[Scenes as source code]
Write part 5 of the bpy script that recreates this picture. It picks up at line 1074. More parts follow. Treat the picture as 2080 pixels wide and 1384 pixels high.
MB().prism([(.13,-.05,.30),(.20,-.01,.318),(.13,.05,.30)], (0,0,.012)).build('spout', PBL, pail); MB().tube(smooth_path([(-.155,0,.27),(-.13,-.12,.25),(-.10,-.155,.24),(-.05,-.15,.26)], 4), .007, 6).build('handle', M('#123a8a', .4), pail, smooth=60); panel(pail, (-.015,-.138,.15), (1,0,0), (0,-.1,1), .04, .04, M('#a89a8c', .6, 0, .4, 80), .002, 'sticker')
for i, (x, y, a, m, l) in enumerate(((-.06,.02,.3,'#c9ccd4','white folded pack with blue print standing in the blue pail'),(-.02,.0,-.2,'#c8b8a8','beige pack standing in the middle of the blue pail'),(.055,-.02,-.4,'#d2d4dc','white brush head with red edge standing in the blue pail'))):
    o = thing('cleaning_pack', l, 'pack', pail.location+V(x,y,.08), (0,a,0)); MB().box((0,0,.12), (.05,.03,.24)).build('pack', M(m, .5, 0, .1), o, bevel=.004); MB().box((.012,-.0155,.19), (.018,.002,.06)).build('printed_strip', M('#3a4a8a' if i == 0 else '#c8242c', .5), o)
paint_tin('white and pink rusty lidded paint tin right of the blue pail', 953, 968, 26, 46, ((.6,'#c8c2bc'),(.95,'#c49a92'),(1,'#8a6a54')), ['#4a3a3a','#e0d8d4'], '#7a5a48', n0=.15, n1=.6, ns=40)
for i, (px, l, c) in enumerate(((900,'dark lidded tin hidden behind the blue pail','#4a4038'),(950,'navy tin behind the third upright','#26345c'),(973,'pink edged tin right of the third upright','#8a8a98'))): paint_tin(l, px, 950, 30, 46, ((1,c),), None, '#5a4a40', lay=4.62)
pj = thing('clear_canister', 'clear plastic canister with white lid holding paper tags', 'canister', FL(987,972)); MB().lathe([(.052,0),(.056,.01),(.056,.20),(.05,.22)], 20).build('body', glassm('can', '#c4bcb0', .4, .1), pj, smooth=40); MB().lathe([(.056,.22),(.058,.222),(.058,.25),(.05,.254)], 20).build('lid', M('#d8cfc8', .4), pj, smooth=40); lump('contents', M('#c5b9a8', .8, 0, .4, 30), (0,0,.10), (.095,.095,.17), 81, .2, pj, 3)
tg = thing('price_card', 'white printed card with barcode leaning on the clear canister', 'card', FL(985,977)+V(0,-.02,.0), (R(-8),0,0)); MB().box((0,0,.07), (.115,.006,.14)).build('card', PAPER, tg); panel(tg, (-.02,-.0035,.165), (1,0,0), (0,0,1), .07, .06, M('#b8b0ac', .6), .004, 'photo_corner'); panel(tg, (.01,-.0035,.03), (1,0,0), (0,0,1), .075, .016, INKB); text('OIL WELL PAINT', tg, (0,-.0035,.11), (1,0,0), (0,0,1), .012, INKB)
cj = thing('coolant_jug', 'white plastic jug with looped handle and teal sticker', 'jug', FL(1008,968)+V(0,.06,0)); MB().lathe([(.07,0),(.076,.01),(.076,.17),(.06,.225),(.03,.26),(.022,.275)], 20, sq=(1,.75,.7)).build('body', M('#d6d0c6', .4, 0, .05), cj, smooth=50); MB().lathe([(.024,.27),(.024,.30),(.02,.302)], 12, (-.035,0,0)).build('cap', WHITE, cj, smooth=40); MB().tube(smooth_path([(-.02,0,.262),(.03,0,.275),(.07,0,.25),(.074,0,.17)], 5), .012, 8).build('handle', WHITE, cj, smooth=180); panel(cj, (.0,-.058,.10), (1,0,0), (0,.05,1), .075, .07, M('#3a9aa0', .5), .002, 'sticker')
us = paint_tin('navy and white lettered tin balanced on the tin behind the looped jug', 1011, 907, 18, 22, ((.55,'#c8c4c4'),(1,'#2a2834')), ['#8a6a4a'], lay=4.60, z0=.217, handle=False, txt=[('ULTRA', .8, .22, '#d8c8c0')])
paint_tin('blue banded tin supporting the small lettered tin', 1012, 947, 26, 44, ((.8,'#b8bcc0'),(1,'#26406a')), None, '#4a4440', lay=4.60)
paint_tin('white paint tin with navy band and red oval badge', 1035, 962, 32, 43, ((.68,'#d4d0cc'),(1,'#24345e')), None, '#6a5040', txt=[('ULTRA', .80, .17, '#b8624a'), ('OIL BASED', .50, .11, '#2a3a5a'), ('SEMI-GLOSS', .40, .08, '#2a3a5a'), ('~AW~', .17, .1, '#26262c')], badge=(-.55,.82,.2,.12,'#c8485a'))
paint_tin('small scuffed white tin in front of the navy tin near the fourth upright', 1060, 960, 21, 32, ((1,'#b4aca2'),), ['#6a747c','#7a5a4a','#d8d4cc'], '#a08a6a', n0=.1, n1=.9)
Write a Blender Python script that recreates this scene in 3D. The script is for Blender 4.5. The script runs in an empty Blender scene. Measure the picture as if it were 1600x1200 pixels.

_Objective_
Please set down the whole listing above without altering a single line.

_Answer to the exercise_
Write part 5 of the bpy script that recreates this picture. It picks up at line 1074. More parts follow. Treat the picture as 2080 pixels wide and 1384 pixels high.
MB().prism([(.13,-.05,.30),(.20,-.01,.318),(.13,.05,.30)], (0,0,.012)).build('spout', PBL, pail); MB().tube(smooth_path([(-.155,0,.27),(-.13,-.12,.25),(-.10,-.155,.24),(-.05,-.15,.26)], 4), .007, 6).build('handle', M('#123a8a', .4), pail, smooth=60); panel(pail, (-.015,-.138,.15), (1,0,0), (0,-.1,1), .04, .04, M('#a89a8c', .6, 0, .4, 80), .002, 'sticker')
for i, (x, y, a, m, l) in enumerate(((-.06,.02,.3,'#c9ccd4','white folded pack with blue print standing in the blue pail'),(-.02,.0,-.2,'#c8b8a8','beige pack standing in the middle of the blue pail'),(.055,-.02,-.4,'#d2d4dc','white brush head with red edge standing in the blue pail'))):
    o = thing('cleaning_pack', l, 'pack', pail.location+V(x,y,.08), (0,a,0)); MB().box((0,0,.12), (.05,.03,.24)).build('pack', M(m, .5, 0, .1), o, bevel=.004); MB().box((.012,-.0155,.19), (.018,.002,.06)).build('printed_strip', M('#3a4a8a' if i == 0 else '#c8242c', .5), o)
paint_tin('white and pink rusty lidded paint tin right of the blue pail', 953, 968, 26, 46, ((.6,'#c8c2bc'),(.95,'#c49a92'),(1,'#8a6a54')), ['#4a3a3a','#e0d8d4'], '#7a5a48', n0=.15, n1=.6, ns=40)
for i, (px, l, c) in enumerate(((900,'dark lidded tin hidden behind the blue pail','#4a4038'),(950,'navy tin behind the third upright','#26345c'),(973,'pink edged tin right of the third upright','#8a8a98'))): paint_tin(l, px, 950, 30, 46, ((1,c),), None, '#5a4a40', lay=4.62)
pj = thing('clear_canister', 'clear plastic canister with white lid holding paper tags', 'canister', FL(987,972)); MB().lathe([(.052,0),(.056,.01),(.056,.20),(.05,.22)], 20).build('body', glassm('can', '#c4bcb0', .4, .1), pj, smooth=40); MB().lathe([(.056,.22),(.058,.222),(.058,.25),(.05,.254)], 20).build('lid', M('#d8cfc8', .4), pj, smooth=40); lump('contents', M('#c5b9a8', .8, 0, .4, 30), (0,0,.10), (.095,.095,.17), 81, .2, pj, 3)
tg = thing('price_card', 'white printed card with barcode leaning on the clear canister', 'card', FL(985,977)+V(0,-.02,.0), (R(-8),0,0)); MB().box((0,0,.07), (.115,.006,.14)).build('card', PAPER, tg); panel(tg, (-.02,-.0035,.165), (1,0,0), (0,0,1), .07, .06, M('#b8b0ac', .6), .004, 'photo_corner'); panel(tg, (.01,-.0035,.03), (1,0,0), (0,0,1), .075, .016, INKB); text('OIL WELL PAINT', tg, (0,-.0035,.11), (1,0,0), (0,0,1), .012, INKB)
cj = thing('coolant_jug', 'white plastic jug with looped handle and teal sticker', 'jug', FL(1008,968)+V(0,.06,0)); MB().lathe([(.07,0),(.076,.01),(.076,.17),(.06,.225),(.03,.26),(.022,.275)], 20, sq=(1,.75,.7)).build('body', M('#d6d0c6', .4, 0, .05), cj, smooth=50); MB().lathe([(.024,.27),(.024,.30),(.02,.302)], 12, (-.035,0,0)).build('cap', WHITE, cj, smooth=40); MB().tube(smooth_path([(-.02,0,.262),(.03,0,.275),(.07,0,.25),(.074,0,.17)], 5), .012, 8).build('handle', WHITE, cj, smooth=180); panel(cj, (.0,-.058,.10), (1,0,0), (0,.05,1), .075, .07, M('#3a9aa0', .5), .002, 'sticker')
us = paint_tin('navy and white lettered tin balanced on the tin behind the looped jug', 1011, 907, 18, 22, ((.55,'#c8c4c4'),(1,'#2a2834')), ['#8a6a4a'], lay=4.60, z0=.217, handle=False, txt=[('ULTRA', .8, .22, '#d8c8c0')])
paint_tin('blue banded tin supporting the small lettered tin', 1012, 947, 26, 44, ((.8,'#b8bcc0'),(1,'#26406a')), None, '#4a4440', lay=4.60)
paint_tin('white paint tin with navy band and red oval badge', 1035, 962, 32, 43, ((.68,'#d4d0cc'),(1,'#24345e')), None, '#6a5040', txt=[('ULTRA', .80, .17, '#b8624a'), ('OIL BASED', .50, .11, '#2a3a5a'), ('SEMI-GLOSS', .40, .08, '#2a3a5a'), ('~AW~', .17, .1, '#26262c')], badge=(-.55,.82,.2,.12,'#c8485a'))
paint_tin('small scuffed white tin in front of the navy tin near the fourth upright', 1060, 960, 21, 32, ((1,'#b4aca2'),), ['#6a747c','#7a5a4a','#d8d4cc'], '#a08a6a', n0=.1, n1=.9)
Write a Blender Python script that recreates this scene in 3D. The script is for Blender 4.5. The script runs in an empty Blender scene. Measure the picture as if it were 1600x1200 pixels.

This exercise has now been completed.